Problem to work on: Give all of the lines again exactly as they read.

Data lines:
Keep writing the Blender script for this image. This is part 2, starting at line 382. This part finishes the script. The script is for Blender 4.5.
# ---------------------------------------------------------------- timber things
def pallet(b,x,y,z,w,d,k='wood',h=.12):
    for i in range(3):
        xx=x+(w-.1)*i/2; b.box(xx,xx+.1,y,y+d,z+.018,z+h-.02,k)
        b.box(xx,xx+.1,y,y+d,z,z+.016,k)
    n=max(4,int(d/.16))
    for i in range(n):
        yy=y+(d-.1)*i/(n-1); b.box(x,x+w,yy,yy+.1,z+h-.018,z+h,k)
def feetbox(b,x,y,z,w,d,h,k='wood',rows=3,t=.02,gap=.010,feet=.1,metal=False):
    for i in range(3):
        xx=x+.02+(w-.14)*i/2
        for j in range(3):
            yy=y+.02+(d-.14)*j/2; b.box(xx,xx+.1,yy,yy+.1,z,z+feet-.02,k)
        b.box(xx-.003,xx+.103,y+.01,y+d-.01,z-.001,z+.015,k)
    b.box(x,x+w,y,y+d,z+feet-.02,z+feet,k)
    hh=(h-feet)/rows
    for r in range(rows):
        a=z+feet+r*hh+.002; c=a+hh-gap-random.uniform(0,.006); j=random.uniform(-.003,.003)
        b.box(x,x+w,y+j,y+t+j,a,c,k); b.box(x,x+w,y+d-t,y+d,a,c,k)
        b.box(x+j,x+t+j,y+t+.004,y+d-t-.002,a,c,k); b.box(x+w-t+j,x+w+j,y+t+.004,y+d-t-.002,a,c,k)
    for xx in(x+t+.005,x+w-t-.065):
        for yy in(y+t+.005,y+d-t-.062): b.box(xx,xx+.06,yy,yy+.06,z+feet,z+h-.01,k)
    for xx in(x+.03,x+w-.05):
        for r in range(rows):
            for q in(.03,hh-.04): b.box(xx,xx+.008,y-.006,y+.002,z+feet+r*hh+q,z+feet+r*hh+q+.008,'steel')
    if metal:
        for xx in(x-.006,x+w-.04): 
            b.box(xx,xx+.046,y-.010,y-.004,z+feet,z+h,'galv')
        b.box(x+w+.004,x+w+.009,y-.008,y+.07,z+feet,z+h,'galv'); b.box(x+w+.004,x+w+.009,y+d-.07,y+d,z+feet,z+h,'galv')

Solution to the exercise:
Keep writing the Blender script for this image. This is part 2, starting at line 382. This part finishes the script. The script is for Blender 4.5.
# ---------------------------------------------------------------- timber things
def pallet(b,x,y,z,w,d,k='wood',h=.12):
    for i in range(3):
        xx=x+(w-.1)*i/2; b.box(xx,xx+.1,y,y+d,z+.018,z+h-.02,k)
        b.box(xx,xx+.1,y,y+d,z,z+.016,k)
    n=max(4,int(d/.16))
    for i in range(n):
        yy=y+(d-.1)*i/(n-1); b.box(x,x+w,yy,yy+.1,z+h-.018,z+h,k)
def feetbox(b,x,y,z,w,d,h,k='wood',rows=3,t=.02,gap=.010,feet=.1,metal=False):
    for i in range(3):
        xx=x+.02+(w-.14)*i/2
        for j in range(3):
            yy=y+.02+(d-.14)*j/2; b.box(xx,xx+.1,yy,yy+.1,z,z+feet-.02,k)
        b.box(xx-.003,xx+.103,y+.01,y+d-.01,z-.001,z+.015,k)
    b.box(x,x+w,y,y+d,z+feet-.02,z+feet,k)
    hh=(h-feet)/rows
    for r in range(rows):
        a=z+feet+r*hh+.002; c=a+hh-gap-random.uniform(0,.006); j=random.uniform(-.003,.003)
        b.box(x,x+w,y+j,y+t+j,a,c,k); b.box(x,x+w,y+d-t,y+d,a,c,k)
        b.box(x+j,x+t+j,y+t+.004,y+d-t-.002,a,c,k); b.box(x+w-t+j,x+w+j,y+t+.004,y+d-t-.002,a,c,k)
    for xx in(x+t+.005,x+w-t-.065):
        for yy in(y+t+.005,y+d-t-.062): b.box(xx,xx+.06,yy,yy+.06,z+feet,z+h-.01,k)
    for xx in(x+.03,x+w-.05):
        for r in range(rows):
            for q in(.03,hh-.04): b.box(xx,xx+.008,y-.006,y+.002,z+feet+r*hh+q,z+feet+r*hh+q+.008,'steel')
    if metal:
        for xx in(x-.006,x+w-.04): 
            b.box(xx,xx+.046,y-.010,y-.004,z+feet,z+h,'galv')
        b.box(x+w+.004,x+w+.009,y-.008,y+.07,z+feet,z+h,'galv'); b.box(x+w+.004,x+w+.009,y+d-.07,y+d,z+feet,z+h,'galv')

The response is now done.